-- begin --
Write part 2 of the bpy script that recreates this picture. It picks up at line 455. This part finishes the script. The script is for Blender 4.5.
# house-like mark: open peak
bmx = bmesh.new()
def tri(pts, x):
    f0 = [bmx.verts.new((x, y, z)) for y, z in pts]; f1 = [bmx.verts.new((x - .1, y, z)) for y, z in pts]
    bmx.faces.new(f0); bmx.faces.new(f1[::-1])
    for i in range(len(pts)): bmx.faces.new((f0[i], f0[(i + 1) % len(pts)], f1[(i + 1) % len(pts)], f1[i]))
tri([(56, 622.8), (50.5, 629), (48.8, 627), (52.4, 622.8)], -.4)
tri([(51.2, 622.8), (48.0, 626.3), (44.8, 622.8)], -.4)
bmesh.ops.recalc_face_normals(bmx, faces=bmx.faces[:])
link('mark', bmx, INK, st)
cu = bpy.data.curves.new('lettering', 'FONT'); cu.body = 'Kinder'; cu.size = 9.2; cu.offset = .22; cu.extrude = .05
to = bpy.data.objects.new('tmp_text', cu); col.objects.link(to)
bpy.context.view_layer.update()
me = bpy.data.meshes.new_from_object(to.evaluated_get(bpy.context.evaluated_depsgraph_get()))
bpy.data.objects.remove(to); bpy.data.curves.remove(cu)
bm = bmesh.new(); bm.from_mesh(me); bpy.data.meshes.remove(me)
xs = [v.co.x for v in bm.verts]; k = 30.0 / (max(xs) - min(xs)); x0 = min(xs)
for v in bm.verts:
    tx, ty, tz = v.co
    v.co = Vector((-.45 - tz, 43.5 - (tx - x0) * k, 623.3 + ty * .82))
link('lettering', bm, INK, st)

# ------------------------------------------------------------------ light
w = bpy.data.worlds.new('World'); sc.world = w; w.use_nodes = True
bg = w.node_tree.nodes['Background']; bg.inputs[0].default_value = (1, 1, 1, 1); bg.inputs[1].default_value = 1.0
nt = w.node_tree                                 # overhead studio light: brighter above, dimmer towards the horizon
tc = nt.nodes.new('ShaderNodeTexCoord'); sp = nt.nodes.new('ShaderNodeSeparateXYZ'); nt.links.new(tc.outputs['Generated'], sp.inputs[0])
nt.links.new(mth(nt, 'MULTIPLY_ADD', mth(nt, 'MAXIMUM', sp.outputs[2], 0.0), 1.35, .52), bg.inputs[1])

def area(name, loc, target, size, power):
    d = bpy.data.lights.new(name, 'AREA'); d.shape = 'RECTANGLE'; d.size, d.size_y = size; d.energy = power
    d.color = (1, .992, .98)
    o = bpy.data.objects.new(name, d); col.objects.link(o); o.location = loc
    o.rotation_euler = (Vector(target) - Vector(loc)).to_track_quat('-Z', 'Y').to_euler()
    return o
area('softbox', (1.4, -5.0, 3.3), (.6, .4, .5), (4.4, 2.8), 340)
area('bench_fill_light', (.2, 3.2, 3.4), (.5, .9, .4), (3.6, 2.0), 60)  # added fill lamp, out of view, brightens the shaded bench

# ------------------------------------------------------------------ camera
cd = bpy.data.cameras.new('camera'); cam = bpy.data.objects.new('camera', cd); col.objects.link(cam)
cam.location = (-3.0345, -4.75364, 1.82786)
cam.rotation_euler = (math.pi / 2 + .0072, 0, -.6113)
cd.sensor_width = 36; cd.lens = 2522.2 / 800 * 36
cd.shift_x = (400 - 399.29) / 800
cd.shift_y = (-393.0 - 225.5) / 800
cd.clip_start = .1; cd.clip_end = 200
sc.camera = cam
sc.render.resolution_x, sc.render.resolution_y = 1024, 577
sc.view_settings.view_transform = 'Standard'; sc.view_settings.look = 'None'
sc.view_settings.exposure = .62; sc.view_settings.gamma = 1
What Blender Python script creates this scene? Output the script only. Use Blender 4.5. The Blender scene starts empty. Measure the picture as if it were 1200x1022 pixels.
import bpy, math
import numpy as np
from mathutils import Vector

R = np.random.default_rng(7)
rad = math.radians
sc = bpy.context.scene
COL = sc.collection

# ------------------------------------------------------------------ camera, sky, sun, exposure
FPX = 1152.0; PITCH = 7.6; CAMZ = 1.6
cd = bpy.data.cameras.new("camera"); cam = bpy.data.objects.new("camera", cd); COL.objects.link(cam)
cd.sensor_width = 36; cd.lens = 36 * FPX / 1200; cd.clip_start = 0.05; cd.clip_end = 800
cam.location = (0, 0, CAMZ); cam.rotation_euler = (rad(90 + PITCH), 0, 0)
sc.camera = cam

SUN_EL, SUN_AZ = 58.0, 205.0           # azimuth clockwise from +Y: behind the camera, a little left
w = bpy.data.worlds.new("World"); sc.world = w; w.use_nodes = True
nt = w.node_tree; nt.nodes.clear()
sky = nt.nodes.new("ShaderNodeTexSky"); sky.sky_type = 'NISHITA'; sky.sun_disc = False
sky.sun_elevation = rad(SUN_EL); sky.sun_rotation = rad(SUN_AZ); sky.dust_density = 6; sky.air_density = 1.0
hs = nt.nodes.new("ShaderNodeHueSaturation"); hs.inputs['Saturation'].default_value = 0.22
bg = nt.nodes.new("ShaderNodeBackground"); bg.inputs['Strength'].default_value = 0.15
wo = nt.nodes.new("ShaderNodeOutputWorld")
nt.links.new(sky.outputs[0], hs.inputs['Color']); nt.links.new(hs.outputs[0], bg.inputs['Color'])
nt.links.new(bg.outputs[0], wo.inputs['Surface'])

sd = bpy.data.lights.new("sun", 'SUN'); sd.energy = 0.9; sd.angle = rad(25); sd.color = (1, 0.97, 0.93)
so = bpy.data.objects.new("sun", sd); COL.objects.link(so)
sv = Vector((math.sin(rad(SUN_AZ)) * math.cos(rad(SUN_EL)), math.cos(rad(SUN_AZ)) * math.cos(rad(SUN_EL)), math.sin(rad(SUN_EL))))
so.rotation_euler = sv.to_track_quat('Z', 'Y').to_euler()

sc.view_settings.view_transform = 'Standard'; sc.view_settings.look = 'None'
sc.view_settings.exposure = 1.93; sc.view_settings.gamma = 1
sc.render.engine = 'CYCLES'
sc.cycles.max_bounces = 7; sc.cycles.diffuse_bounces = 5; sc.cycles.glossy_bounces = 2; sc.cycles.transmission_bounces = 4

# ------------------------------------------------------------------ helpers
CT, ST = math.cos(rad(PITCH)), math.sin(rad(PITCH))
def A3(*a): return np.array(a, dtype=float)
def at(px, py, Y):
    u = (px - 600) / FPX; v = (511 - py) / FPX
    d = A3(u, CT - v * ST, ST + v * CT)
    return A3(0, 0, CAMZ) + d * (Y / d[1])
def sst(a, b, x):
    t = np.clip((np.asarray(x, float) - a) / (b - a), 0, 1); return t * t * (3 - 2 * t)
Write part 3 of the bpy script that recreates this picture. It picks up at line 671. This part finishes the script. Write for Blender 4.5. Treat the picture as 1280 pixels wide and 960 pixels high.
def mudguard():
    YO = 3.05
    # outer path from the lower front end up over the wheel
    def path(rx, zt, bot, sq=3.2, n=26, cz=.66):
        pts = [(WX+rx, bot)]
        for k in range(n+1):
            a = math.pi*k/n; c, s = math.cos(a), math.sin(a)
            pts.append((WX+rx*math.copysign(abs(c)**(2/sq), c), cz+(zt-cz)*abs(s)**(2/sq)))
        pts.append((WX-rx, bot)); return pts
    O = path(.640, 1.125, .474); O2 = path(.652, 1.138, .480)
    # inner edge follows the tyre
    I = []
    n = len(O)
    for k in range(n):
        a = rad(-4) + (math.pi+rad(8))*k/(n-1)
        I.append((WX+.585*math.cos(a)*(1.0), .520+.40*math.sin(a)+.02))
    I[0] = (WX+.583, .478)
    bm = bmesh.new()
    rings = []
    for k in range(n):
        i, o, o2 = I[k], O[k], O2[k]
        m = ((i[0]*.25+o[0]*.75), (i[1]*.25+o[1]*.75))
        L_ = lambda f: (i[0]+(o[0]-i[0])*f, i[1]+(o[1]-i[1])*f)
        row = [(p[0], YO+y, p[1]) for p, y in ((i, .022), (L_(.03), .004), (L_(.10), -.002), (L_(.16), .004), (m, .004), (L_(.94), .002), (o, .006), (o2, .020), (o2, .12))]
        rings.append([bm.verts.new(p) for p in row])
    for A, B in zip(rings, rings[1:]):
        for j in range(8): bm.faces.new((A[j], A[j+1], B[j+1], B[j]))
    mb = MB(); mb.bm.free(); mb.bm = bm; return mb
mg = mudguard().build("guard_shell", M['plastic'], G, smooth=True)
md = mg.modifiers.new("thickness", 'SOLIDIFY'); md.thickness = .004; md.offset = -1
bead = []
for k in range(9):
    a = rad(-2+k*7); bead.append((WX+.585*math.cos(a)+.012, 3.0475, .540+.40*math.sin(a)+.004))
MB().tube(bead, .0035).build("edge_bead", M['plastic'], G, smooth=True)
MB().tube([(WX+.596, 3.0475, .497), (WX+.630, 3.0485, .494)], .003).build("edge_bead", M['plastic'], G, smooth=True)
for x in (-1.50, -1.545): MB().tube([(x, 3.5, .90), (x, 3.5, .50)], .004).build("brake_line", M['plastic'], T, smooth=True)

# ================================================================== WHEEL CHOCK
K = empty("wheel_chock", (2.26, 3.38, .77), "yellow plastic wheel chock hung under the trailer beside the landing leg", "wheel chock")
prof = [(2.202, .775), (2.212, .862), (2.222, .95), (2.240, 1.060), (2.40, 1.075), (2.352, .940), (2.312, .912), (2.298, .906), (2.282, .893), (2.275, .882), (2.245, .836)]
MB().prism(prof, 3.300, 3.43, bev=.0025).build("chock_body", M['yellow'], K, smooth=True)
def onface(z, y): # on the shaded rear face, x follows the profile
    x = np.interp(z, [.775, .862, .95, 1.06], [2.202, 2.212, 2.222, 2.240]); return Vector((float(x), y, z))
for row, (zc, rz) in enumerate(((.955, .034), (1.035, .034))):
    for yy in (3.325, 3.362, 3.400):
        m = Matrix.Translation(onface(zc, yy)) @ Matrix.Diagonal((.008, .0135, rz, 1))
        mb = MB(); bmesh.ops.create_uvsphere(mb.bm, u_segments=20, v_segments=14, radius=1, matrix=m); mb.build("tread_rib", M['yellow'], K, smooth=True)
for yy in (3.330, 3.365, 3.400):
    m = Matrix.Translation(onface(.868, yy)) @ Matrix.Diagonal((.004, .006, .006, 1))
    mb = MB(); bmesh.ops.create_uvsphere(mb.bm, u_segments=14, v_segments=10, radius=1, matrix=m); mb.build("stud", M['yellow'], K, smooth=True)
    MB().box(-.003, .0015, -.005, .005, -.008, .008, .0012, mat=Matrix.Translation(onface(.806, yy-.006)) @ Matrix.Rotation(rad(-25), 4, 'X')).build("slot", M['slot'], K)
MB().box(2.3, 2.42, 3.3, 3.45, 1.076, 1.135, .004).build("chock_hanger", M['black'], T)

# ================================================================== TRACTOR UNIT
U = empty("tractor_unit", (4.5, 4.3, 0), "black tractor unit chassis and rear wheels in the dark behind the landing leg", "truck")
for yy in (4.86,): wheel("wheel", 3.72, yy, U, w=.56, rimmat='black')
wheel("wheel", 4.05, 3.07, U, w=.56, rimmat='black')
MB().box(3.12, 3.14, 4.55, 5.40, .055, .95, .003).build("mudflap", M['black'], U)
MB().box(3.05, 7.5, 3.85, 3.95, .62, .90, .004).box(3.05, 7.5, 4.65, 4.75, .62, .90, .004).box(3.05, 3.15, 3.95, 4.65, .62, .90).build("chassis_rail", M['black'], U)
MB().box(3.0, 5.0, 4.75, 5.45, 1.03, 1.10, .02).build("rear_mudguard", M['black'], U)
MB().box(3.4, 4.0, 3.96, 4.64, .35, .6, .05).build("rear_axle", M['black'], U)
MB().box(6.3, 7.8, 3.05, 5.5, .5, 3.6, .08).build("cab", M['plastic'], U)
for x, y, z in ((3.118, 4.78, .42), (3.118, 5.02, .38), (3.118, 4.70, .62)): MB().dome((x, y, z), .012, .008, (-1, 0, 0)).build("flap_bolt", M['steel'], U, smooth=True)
-- end --
### Exercise goal
Solely the line containing "What Blender Python", the line containing "so.rotation_euler = sv.to_track_quat('Z', 'Y').to_euler()", and the lines between them are to be given again, exactly as written.

### Answer to this problem
What Blender Python script creates this scene? Output the script only. Use Blender 4.5. The Blender scene starts empty. Measure the picture as if it were 1200x1022 pixels.
import bpy, math
import numpy as np
from mathutils import Vector

R = np.random.default_rng(7)
rad = math.radians
sc = bpy.context.scene
COL = sc.collection

# ------------------------------------------------------------------ camera, sky, sun, exposure
FPX = 1152.0; PITCH = 7.6; CAMZ = 1.6
cd = bpy.data.cameras.new("camera"); cam = bpy.data.objects.new("camera", cd); COL.objects.link(cam)
cd.sensor_width = 36; cd.lens = 36 * FPX / 1200; cd.clip_start = 0.05; cd.clip_end = 800
cam.location = (0, 0, CAMZ); cam.rotation_euler = (rad(90 + PITCH), 0, 0)
sc.camera = cam

SUN_EL, SUN_AZ = 58.0, 205.0           # azimuth clockwise from +Y: behind the camera, a little left
w = bpy.data.worlds.new("World"); sc.world = w; w.use_nodes = True
nt = w.node_tree; nt.nodes.clear()
sky = nt.nodes.new("ShaderNodeTexSky"); sky.sky_type = 'NISHITA'; sky.sun_disc = False
sky.sun_elevation = rad(SUN_EL); sky.sun_rotation = rad(SUN_AZ); sky.dust_density = 6; sky.air_density = 1.0
hs = nt.nodes.new("ShaderNodeHueSaturation"); hs.inputs['Saturation'].default_value = 0.22
bg = nt.nodes.new("ShaderNodeBackground"); bg.inputs['Strength'].default_value = 0.15
wo = nt.nodes.new("ShaderNodeOutputWorld")
nt.links.new(sky.outputs[0], hs.inputs['Color']); nt.links.new(hs.outputs[0], bg.inputs['Color'])
nt.links.new(bg.outputs[0], wo.inputs['Surface'])

sd = bpy.data.lights.new("sun", 'SUN'); sd.energy = 0.9; sd.angle = rad(25); sd.color = (1, 0.97, 0.93)
so = bpy.data.objects.new("sun", sd); COL.objects.link(so)
sv = Vector((math.sin(rad(SUN_AZ)) * math.cos(rad(SUN_EL)), math.cos(rad(SUN_AZ)) * math.cos(rad(SUN_EL)), math.sin(rad(SUN_EL))))
so.rotation_euler = sv.to_track_quat('Z', 'Y').to_euler()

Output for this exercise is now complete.